De los ladrones de libros no es necesario hablar porque es muy rara la persona capaz de devolver algún libro que le han prestado, y existe hasta un tratado sobre el arte de robar libros, justificándose los casos en que la apropiación de un libro ajeno llega a constituir un acto digno de loa y perfectamente honesto, más aún, premiable.
Los coleccionistas suelen estar casi siempre al margen del Código Penal, y su profesión los amnistía, de antemano, de todos los hurtos y robos que cometen. Ceniceros, platos, cubiertos y hasta toallas, lámparas de lectura y alfombras de baño, hacen desaparecer los coleccionistas de los hoteles en que se hospedan y aun de las casas que visitan, y no tienen escrúpulos en mostrar orgullosamente a sus familiares esos trofeos. M. Bilitzstein dice haber oído una anécdota de un viajante que dejó una fortuna consistente en 5.000 toallas de todos los hoteles en que había parado. He conocido yo un sujeto, cliente de la barbería en que desde hace años me arreglo, que no obstante gozar de acomodada posición económica, y dar cada vez que se pelaba, afeitaba, lavaba la cabeza y manicuraba, espléndida propina, no abandonaba nunca la barbería sin llevarse a escondidas una toalla pequeña, después de secarse con ella la cara, doblándola y metiéndosela en el bolsillo del pantalón, como si fuera un pañuelo.
Otro especialista en la materia, el doctor Brenner, buscando la razón de existencia de estos deshonestos honrados, estima que «lo que espolea a muchas de estas personas es el sentimiento de que de ellos se aprovechan a diario los demás y tienen la impresión de que todo el mundo posee un racket y que todos los grandes personajes modernos tienen los pies de arcilla; y su resentimiento va más señaladamente dirigido contra corporaciones y organizaciones que ellos estiman se dedican a explotarlos».
Es ésa la vieja máxima castellana que «el que roba a un ladrón tiene cien años de perdón». Así he conocido personas honorabilísimas que hacían alarde de estafar a la compañía de alumbrado eléctrico de la población en que vivían —población cubana desde luego— justificando su delito por los altos precios cobrados por aquélla y las grandes ganancias obtenidas.
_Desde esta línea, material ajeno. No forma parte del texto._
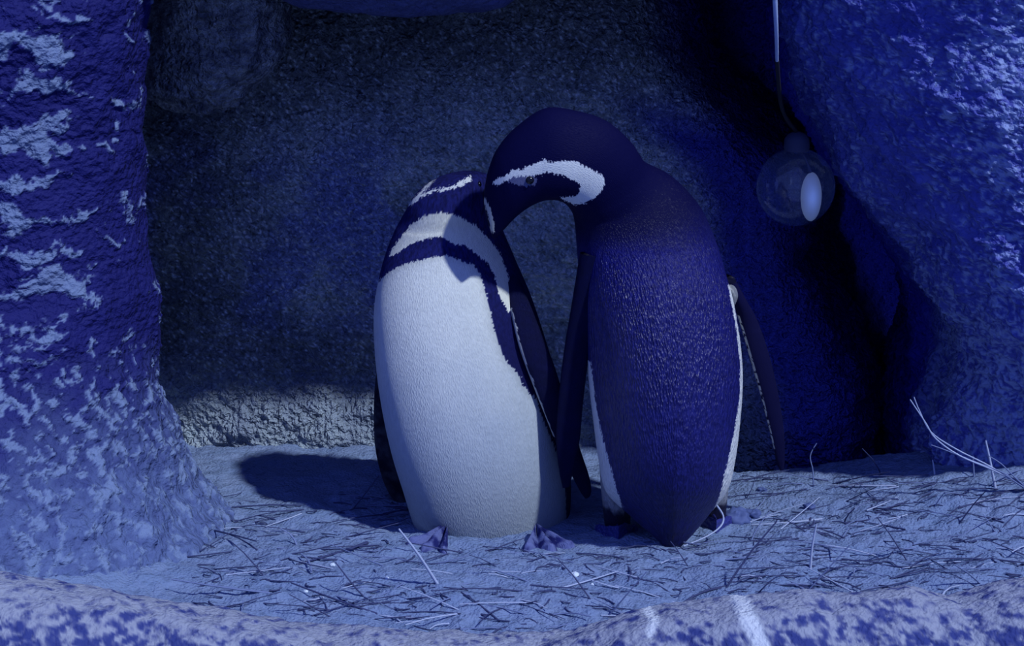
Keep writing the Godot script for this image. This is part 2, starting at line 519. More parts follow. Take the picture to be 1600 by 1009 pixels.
# Rings given by their two outermost points in the frame, depth and half-thickness: [x1, y1, x2, y2, z, half].
func loft(s: Pelt, rings: Array, step: float, around: int, tint: Callable, squareness := 2.0, head_from := 2.0, skew := 0.0) -> void:
	var L := []
	var R := []
	var D := []
	for r in rings:
		L.append(at(r[0], r[1], r[4]))
		R.append(at(r[2], r[3], r[4]))
		D.append(r[5])
	var A := PackedVector3Array()
	var B := PackedVector3Array()
	var H := PackedFloat32Array()
	var W := PackedFloat32Array()
	var n := rings.size()
	for k in n - 1:
		var far := maxf(((L[k] + R[k]) / 2).distance_to((L[k + 1] + R[k + 1]) / 2), 0.5 * maxf(L[k].distance_to(L[k + 1]), R[k].distance_to(R[k + 1])))
		var m := maxi(2, int(far / step))
		var k0 := maxi(k - 1, 0)
		var k3 := mini(k + 2, n - 1)
		for i in m + (1 if k == n - 2 else 0):
			var t := float(i) / m
			A.append(spline(L[k0], L[k], L[k + 1], L[k3], t))
			B.append(spline(R[k0], R[k], R[k + 1], R[k3], t))
			W.append(lerpf(rings[k][6] if rings[k].size() > 6 else squareness, rings[k + 1][6] if rings[k + 1].size() > 6 else squareness, t))
			H.append(maxf(0.0004, cubic_interpolate(D[k], D[k + 1], D[k0], D[k3], t)))
	var rows := A.size()
	var first := s.V.size()
	var cols := around + 1
	var v_at := 0.0
	var front := Vector3.BACK
	var P := PackedVector3Array()
	P.resize(rows * cols)
	var vs := PackedFloat32Array()
	for i in rows:
		var c := (A[i] + B[i]) / 2
		var i0 := maxi(i - 3, 0)
		var i1 := mini(i + 3, rows - 1)
		var go := ((A[i1] + B[i1]) - (A[i0] + B[i0])).normalized()
		var a := (B[i] - A[i]) / 2
		var b := go.cross(a).normalized()
		if b.dot(front) < 0:
			b = -b
		front = b
		if i > 0:
			v_at += c.distance_to((A[i - 1] + B[i - 1]) / 2)
		vs.append(v_at)
		for j in cols:
			var f := TAU * j / around - PI / 2      # the seam runs down the far side
			var cx := cos(f)
			var sx := sin(f)
			cx = signf(cx) * pow(absf(cx), 2.0 / W[i])
			sx = signf(sx) * pow(absf(sx), 2.0 / W[i])
			P[i * cols + j] = c + a * cx + b * (H[i] * (sx + skew * cx))
	for i in rows:
		for j in cols:
			var du := P[i * cols + (j + 1 if j < around else 1)] - P[i * cols + (j - 1 if j > 0 else around - 1)]
			var dv := P[mini(i + 1, rows - 1) * cols + j] - P[maxi(i - 1, 0) * cols + j]
			var nn := du.cross(dv).normalized()
			var p := P[i * cols + j]
			s.V.append(p)
			s.N.append(nn)
			s.U.append(Vector2(float(j) / around, vs[i]))
			var f := TAU * j / around - PI / 2
			s.C.append(tint.call(p, sin(f), cos(f), float(i) / (rows - 1)))
	# outward normals: compare with the direction from the ring's middle
	var mi := rows / 2
	var mid := first + mi * cols + around / 4
	var out := s.V[mid] - (A[mi] + B[mi]) / 2
	var flip := s.N[mid].dot(out) < 0
	if flip:
		for k in range(first, s.N.size()):
			s.N[k] = -s.N[k]
	for i in rows - 1:
		for j in around:
			var q := first + i * cols + j
			var six := [q, q + 1, q + cols, q + 1, q + cols + 1, q + cols] if flip else [q, q + cols, q + 1, q + 1, q + cols, q + cols + 1]
			var v := float(i) / rows + rng.randfn(0.0, 0.055)
			if v > head_from + 0.06:
				s.I2.append_array(six)
			elif v > head_from - 0.08:
				s.I3.append_array(six)
			else:
				s.I.append_array(six)
	for end in [0, rows - 1]:                       # caps
		var c := s.V.size()
		var sgn := -1.0 if end == 0 else 1.0
		var go := ((A[rows - 1] + B[rows - 1]) - (A[rows - 2] + B[rows - 2])).normalized() if end else ((A[1] + B[1]) - (A[0] + B[0])).normalized()
		s.V.append((A[end] + B[end]) / 2)
		s.N.append(go * sgn)
		s.U.append(Vector2(0.5, vs[end]))
		s.C.append(s.C[first + end * cols])
		for j in around:
			var q: int = first + end * cols + j
			if (end == 0) == flip:
				s.I.append_array([c, q + 1, q])
			else:
				s.I.append_array([c, q, q + 1])


func area(points: Array, z: float) -> PackedVector2Array:   # an outline in the bird's own upright plane
	var a := PackedVector2Array()
	for p in points:
		var q := at(p[0], p[1], z)
		a.append(Vector2(q.x, q.y))
	return a


func inside(a: PackedVector2Array, q: Vector2) -> bool:
	return Geometry2D.is_point_in_polygon(q, a)


func off_line(a: PackedVector2Array, q: Vector2) -> float:
	var d := 9.0
	for k in a.size() - 1:
		d = minf(d, q.distance_to(Geometry2D.get_closest_point_to_segment(q, a[k], a[k + 1])))
	return d


func frayed(p: Vector3) -> Vector2:                 # feather tips make the edges of the markings ragged
	return Vector2(p.x + 0.0030 * n_fine.get_noise_3d(p.x * 5, p.y * 1.6, p.z * 5), p.y + 0.0045 * n_fine.get_noise_3d(p.x * 5 + 3, p.y * 1.6, p.z * 5))


func finish(called: String, s: Pelt, base: Vector3, m: Material) -> Node3D:
	for k in s.V.size():
		s.V[k] -= base
	var skin := ArrayMesh.new()
	var coats := []
	for part in [[s.I, m], [s.I2, M.plumage_head], [s.I3, M.plumage_nape]]:
		if part[0].size():
			var one := mesh_of(s.V, s.N, s.C, s.U, part[0])
			skin.add_surface_from_arrays(Mesh.PRIMITIVE_TRIANGLES, one.surface_get_arrays(0))
			coats.append(part[1])
	var root := Node3D.new()
	root.name = called
	add_child(root, true)
	root.position = base
	var o := put("body", skin, null, root)
	for k in coats.size():
		o.set_surface_override_material(k, coats[k])
	return root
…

Y durante la campaña de oposición contra Machado llegó a constituir una demostración de civismo el dejar de pagar la luz y el teléfono, basándose en los precios elevados de estos monopolios y en la connivencia de los mismos con la tiranía machadista.
Cuando la caída de Machado, en esa locura colectiva de sangre y exterminio que entonces se produjo, pusieron al descubierto su fragilísima honestidad muchas y muchas personas, hasta entonces consideradas como de honradez impoluta. Y presenciamos el espectáculo de señoras, caballeros, jovencitas y jovencitos, de lo mejor de la alta sociedad habanera y de otras poblaciones importantes de la República, entrar a saco en las casas de prominentes personajes del machadismo, que se habían visto forzados a huir de Cuba o a esconderse para salvar la pelleja, llevándose objetos de arte, muebles, ropa de cama, prendas de vestir… Y no faltaron casos de éstos en que los hurtadores distinguidos eran amigos íntimos de la familia saqueada.
En la revolución de agosto de1906, contra la reelección de Estrada Palma, se implantó la moda patriótico-revolucionaria de llevarse los caballos de los campesinos de la comarca en que se operaba; y en la revolución contra Machado, se repitió esa moda, ya no con caballos, sino con automóviles, y muchos líderes revolucionarios antimachadistas ostentaban orgullosos el automóvil de Fulano o de Mengano.
Desde luego que en estos últimos casos, tan deshonesto o más que el hurtador era el hurtado, enriquecido, desde los puestos públicos, a costa del tesoro nacional, ladrón al pueblo y a la República.
Para terminar quiero dejar aclarado que entre la especie delos deshonestos honrados, no incluyo, ni mucho menos, a nuestros politiqueros, politicastros y desgobernantes, pues éstos roban a la luz del día, y en todos los momentos, y  el país entero los conoce como ladrones habituales y contumaces.
Aunque desgraciadamente entre nosotros el robar al Estado desde los puestos públicos es considerado como estimadísima virtud criolla.